EXERCISE DIRECTIONS: Print all records exactly, leaving nothing out.

RECORDS SUPPLIED:
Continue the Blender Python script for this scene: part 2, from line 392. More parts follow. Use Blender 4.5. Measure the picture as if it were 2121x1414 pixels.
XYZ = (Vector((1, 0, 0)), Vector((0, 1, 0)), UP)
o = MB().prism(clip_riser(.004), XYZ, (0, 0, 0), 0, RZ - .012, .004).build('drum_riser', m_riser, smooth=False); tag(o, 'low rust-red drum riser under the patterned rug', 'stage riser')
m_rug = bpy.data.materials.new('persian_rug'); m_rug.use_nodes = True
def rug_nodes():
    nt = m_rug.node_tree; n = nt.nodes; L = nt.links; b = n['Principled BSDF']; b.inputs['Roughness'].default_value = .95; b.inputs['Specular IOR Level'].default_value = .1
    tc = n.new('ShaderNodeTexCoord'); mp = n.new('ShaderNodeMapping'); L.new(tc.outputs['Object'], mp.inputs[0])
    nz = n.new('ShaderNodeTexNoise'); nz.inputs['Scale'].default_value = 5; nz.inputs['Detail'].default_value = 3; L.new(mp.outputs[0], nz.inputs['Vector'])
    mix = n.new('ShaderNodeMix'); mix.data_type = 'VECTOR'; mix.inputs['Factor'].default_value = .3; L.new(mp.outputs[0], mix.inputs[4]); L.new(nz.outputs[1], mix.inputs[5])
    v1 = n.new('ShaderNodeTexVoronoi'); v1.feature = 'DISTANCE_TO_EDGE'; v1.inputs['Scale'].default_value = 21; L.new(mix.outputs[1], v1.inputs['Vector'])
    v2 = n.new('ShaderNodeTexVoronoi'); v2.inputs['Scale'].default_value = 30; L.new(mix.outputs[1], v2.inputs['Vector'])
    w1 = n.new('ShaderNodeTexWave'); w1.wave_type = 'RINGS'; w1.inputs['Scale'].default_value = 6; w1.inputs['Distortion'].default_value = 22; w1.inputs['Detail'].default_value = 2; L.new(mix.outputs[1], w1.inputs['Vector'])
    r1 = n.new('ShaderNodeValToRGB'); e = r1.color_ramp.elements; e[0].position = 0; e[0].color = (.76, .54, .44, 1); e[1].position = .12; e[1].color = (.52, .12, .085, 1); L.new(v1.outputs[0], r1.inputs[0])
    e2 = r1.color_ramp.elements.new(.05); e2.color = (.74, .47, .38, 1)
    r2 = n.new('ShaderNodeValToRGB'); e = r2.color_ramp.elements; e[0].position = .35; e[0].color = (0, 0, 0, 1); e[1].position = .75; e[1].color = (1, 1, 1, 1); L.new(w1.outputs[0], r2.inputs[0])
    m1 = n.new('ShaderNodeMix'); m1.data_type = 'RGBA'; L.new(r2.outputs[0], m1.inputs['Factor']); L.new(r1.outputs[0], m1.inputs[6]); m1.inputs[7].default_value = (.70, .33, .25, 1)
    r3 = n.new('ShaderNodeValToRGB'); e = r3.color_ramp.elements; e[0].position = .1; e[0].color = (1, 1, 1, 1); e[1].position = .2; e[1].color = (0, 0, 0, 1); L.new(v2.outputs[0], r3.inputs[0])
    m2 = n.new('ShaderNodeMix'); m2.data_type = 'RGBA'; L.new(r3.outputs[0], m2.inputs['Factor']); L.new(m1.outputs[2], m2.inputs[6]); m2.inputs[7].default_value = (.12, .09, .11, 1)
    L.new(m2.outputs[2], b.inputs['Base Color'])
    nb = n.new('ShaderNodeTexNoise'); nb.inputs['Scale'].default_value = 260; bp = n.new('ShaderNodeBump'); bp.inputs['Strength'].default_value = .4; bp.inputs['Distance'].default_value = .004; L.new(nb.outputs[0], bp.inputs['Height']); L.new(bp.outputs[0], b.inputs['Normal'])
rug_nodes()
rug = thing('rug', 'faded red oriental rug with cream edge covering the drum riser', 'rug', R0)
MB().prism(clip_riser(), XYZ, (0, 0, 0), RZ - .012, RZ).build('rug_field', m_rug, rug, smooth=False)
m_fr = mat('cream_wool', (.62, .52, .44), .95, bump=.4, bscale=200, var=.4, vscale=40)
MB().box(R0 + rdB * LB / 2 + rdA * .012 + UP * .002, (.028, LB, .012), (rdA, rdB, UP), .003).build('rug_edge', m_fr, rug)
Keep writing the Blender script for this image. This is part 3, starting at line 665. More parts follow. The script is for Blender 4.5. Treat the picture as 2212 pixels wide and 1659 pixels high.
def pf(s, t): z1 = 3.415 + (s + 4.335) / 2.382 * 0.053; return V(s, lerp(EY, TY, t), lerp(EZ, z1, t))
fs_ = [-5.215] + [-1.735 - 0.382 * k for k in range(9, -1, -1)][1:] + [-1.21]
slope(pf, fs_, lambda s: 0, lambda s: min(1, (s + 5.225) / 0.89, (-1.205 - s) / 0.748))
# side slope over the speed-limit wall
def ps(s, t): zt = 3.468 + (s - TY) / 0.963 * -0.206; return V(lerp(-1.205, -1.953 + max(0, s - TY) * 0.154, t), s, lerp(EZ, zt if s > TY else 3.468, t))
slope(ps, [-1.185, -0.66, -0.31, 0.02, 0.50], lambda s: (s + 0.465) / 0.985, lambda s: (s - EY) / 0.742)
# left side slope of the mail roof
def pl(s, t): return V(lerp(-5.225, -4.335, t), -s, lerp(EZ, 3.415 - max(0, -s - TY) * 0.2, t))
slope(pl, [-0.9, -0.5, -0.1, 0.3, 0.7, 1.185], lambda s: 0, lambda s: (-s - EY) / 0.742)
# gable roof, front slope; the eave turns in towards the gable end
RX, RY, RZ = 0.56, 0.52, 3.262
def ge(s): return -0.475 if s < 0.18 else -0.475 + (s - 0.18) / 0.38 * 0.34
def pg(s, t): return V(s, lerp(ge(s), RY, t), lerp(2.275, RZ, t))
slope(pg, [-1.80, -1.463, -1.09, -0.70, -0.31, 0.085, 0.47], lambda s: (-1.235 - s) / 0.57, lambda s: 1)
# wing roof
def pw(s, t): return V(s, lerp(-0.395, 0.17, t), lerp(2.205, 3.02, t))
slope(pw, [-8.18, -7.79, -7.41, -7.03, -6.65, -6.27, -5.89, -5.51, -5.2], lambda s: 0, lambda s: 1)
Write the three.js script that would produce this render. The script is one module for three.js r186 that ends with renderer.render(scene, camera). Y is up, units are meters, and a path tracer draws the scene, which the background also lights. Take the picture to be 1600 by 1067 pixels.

FULL RESPONSE:
Continue the Blender Python script for this scene: part 2, from line 392. More parts follow. Use Blender 4.5. Measure the picture as if it were 2121x1414 pixels.
XYZ = (Vector((1, 0, 0)), Vector((0, 1, 0)), UP)
o = MB().prism(clip_riser(.004), XYZ, (0, 0, 0), 0, RZ - .012, .004).build('drum_riser', m_riser, smooth=False); tag(o, 'low rust-red drum riser under the patterned rug', 'stage riser')
m_rug = bpy.data.materials.new('persian_rug'); m_rug.use_nodes = True
def rug_nodes():
    nt = m_rug.node_tree; n = nt.nodes; L = nt.links; b = n['Principled BSDF']; b.inputs['Roughness'].default_value = .95; b.inputs['Specular IOR Level'].default_value = .1
    tc = n.new('ShaderNodeTexCoord'); mp = n.new('ShaderNodeMapping'); L.new(tc.outputs['Object'], mp.inputs[0])
    nz = n.new('ShaderNodeTexNoise'); nz.inputs['Scale'].default_value = 5; nz.inputs['Detail'].default_value = 3; L.new(mp.outputs[0], nz.inputs['Vector'])
    mix = n.new('ShaderNodeMix'); mix.data_type = 'VECTOR'; mix.inputs['Factor'].default_value = .3; L.new(mp.outputs[0], mix.inputs[4]); L.new(nz.outputs[1], mix.inputs[5])
    v1 = n.new('ShaderNodeTexVoronoi'); v1.feature = 'DISTANCE_TO_EDGE'; v1.inputs['Scale'].default_value = 21; L.new(mix.outputs[1], v1.inputs['Vector'])
    v2 = n.new('ShaderNodeTexVoronoi'); v2.inputs['Scale'].default_value = 30; L.new(mix.outputs[1], v2.inputs['Vector'])
    w1 = n.new('ShaderNodeTexWave'); w1.wave_type = 'RINGS'; w1.inputs['Scale'].default_value = 6; w1.inputs['Distortion'].default_value = 22; w1.inputs['Detail'].default_value = 2; L.new(mix.outputs[1], w1.inputs['Vector'])
    r1 = n.new('ShaderNodeValToRGB'); e = r1.color_ramp.elements; e[0].position = 0; e[0].color = (.76, .54, .44, 1); e[1].position = .12; e[1].color = (.52, .12, .085, 1); L.new(v1.outputs[0], r1.inputs[0])
    e2 = r1.color_ramp.elements.new(.05); e2.color = (.74, .47, .38, 1)
    r2 = n.new('ShaderNodeValToRGB'); e = r2.color_ramp.elements; e[0].position = .35; e[0].color = (0, 0, 0, 1); e[1].position = .75; e[1].color = (1, 1, 1, 1); L.new(w1.outputs[0], r2.inputs[0])
    m1 = n.new('ShaderNodeMix'); m1.data_type = 'RGBA'; L.new(r2.outputs[0], m1.inputs['Factor']); L.new(r1.outputs[0], m1.inputs[6]); m1.inputs[7].default_value = (.70, .33, .25, 1)
    r3 = n.new('ShaderNodeValToRGB'); e = r3.color_ramp.elements; e[0].position = .1; e[0].color = (1, 1, 1, 1); e[1].position = .2; e[1].color = (0, 0, 0, 1); L.new(v2.outputs[0], r3.inputs[0])
    m2 = n.new('ShaderNodeMix'); m2.data_type = 'RGBA'; L.new(r3.outputs[0], m2.inputs['Factor']); L.new(m1.outputs[2], m2.inputs[6]); m2.inputs[7].default_value = (.12, .09, .11, 1)
    L.new(m2.outputs[2], b.inputs['Base Color'])
    nb = n.new('ShaderNodeTexNoise'); nb.inputs['Scale'].default_value = 260; bp = n.new('ShaderNodeBump'); bp.inputs['Strength'].default_value = .4; bp.inputs['Distance'].default_value = .004; L.new(nb.outputs[0], bp.inputs['Height']); L.new(bp.outputs[0], b.inputs['Normal'])
rug_nodes()
rug = thing('rug', 'faded red oriental rug with cream edge covering the drum riser', 'rug', R0)
MB().prism(clip_riser(), XYZ, (0, 0, 0), RZ - .012, RZ).build('rug_field', m_rug, rug, smooth=False)
m_fr = mat('cream_wool', (.62, .52, .44), .95, bump=.4, bscale=200, var=.4, vscale=40)
MB().box(R0 + rdB * LB / 2 + rdA * .012 + UP * .002, (.028, LB, .012), (rdA, rdB, UP), .003).build('rug_edge', m_fr, rug)
Keep writing the Blender script for this image. This is part 3, starting at line 665. More parts follow. The script is for Blender 4.5. Treat the picture as 2212 pixels wide and 1659 pixels high.
def pf(s, t): z1 = 3.415 + (s + 4.335) / 2.382 * 0.053; return V(s, lerp(EY, TY, t), lerp(EZ, z1, t))
fs_ = [-5.215] + [-1.735 - 0.382 * k for k in range(9, -1, -1)][1:] + [-1.21]
slope(pf, fs_, lambda s: 0, lambda s: min(1, (s + 5.225) / 0.89, (-1.205 - s) / 0.748))
# side slope over the speed-limit wall
def ps(s, t): zt = 3.468 + (s - TY) / 0.963 * -0.206; return V(lerp(-1.205, -1.953 + max(0, s - TY) * 0.154, t), s, lerp(EZ, zt if s > TY else 3.468, t))
slope(ps, [-1.185, -0.66, -0.31, 0.02, 0.50], lambda s: (s + 0.465) / 0.985, lambda s: (s - EY) / 0.742)
# left side slope of the mail roof
def pl(s, t): return V(lerp(-5.225, -4.335, t), -s, lerp(EZ, 3.415 - max(0, -s - TY) * 0.2, t))
slope(pl, [-0.9, -0.5, -0.1, 0.3, 0.7, 1.185], lambda s: 0, lambda s: (-s - EY) / 0.742)
# gable roof, front slope; the eave turns in towards the gable end
RX, RY, RZ = 0.56, 0.52, 3.262
def ge(s): return -0.475 if s < 0.18 else -0.475 + (s - 0.18) / 0.38 * 0.34
def pg(s, t): return V(s, lerp(ge(s), RY, t), lerp(2.275, RZ, t))
slope(pg, [-1.80, -1.463, -1.09, -0.70, -0.31, 0.085, 0.47], lambda s: (-1.235 - s) / 0.57, lambda s: 1)
# wing roof
def pw(s, t): return V(s, lerp(-0.395, 0.17, t), lerp(2.205, 3.02, t))
slope(pw, [-8.18, -7.79, -7.41, -7.03, -6.65, -6.27, -5.89, -5.51, -5.2], lambda s: 0, lambda s: 1)
Write the three.js script that would produce this render. The script is one module for three.js r186 that ends with renderer.render(scene, camera). Y is up, units are meters, and a path tracer draws the scene, which the background also lights. Take the picture to be 1600 by 1067 pixels.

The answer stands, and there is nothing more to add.